The time-series extracted 1D spectra for JWST instruments have hundreds to thousands of wavelengths. For some datasets, it may be useful to fit transit features at high spectral resolution, but for this event we suggest that you bin the data onto a coarser grid of wavelength bins to simplify fitting and comparison. If you want to be able to compare directly to others' results, use the following effective wavelength bins. This notebook provides more details on the suggested bins, including copy-and-paste values for the bin indices and wavelength values.

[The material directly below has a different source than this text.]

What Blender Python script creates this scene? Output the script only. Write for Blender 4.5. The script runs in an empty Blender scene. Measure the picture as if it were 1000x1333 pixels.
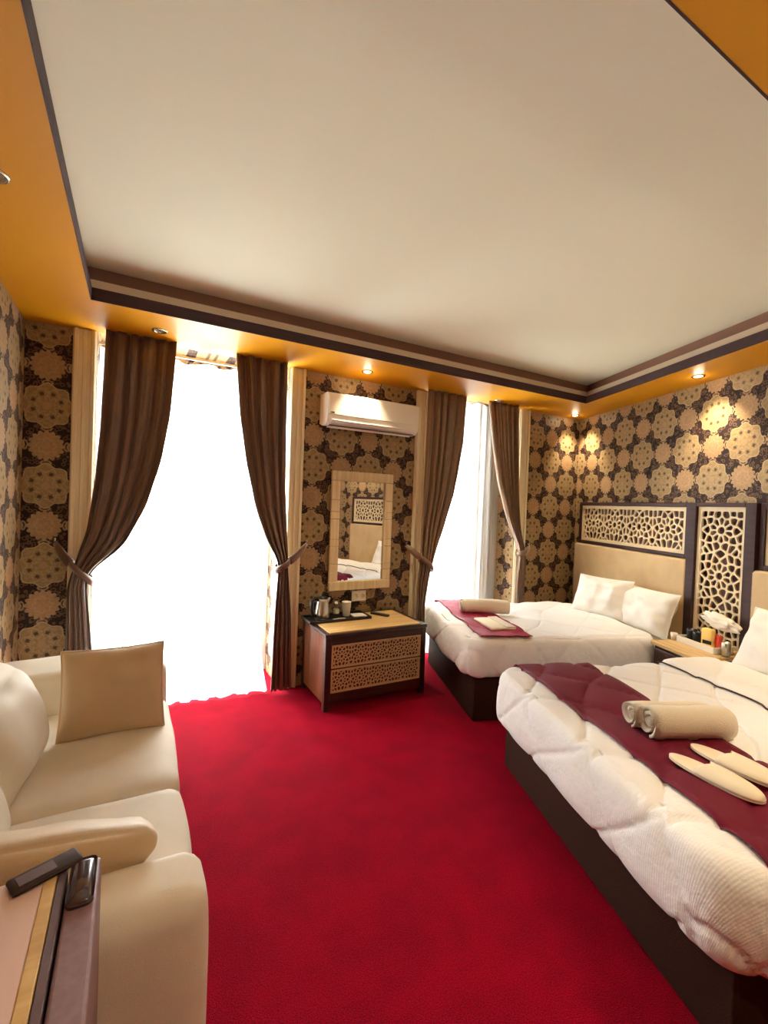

• binned light curves and residuals = After binning spectra into wavelength bins, what do the light curves look like and how well can they be modeled? What is the noise like, how many outliers are there, what systematics are present, and how well can models capture all aspects of the data? You can submit: a collection of wavelength-binned light curves to which some model has been fit. These should be a text file (or collection of text files) containing time, per-wavelength fluxes, per-wavelength flux uncertainties, and per-wavelength residuals from the fitted model.
• fitted planetary features = If starting from time-series spectra, what wavelength-dependent planetary features (transit depths, eclipse depths, or phase curve amplitudes/offsets) do we infer? With what precision and accuracy do fitted features match the signals that were injected? You can submit: a collection of wavelength-dependent transit depths or eclipse depths, depending on the dataset being modeled, along with their uncertainties. Transit depths should be submitted as (Rp/Rs)^2 = the square of the planet-to-star radius ratio, and eclipse depths should be submitted as (Fp/Fs) = the ratio of planet and star fluxes reaching our telescope.

Other Submissions:

You may want to contribute to this Data Challenge in a way that doesn’t neatly fall into the categories or checkpoints described above. The ERS team values creative and thoughtful contributions in areas that we did not necessarily plan. As such, there is a general opportunity to submit plots, animations, cartoons, illustrations, infographics, artwork, or any other kind of creative contribution that’s relevant to the ers-transit science program. At the March 21-23 events, we will showcase and celebrate your submissions!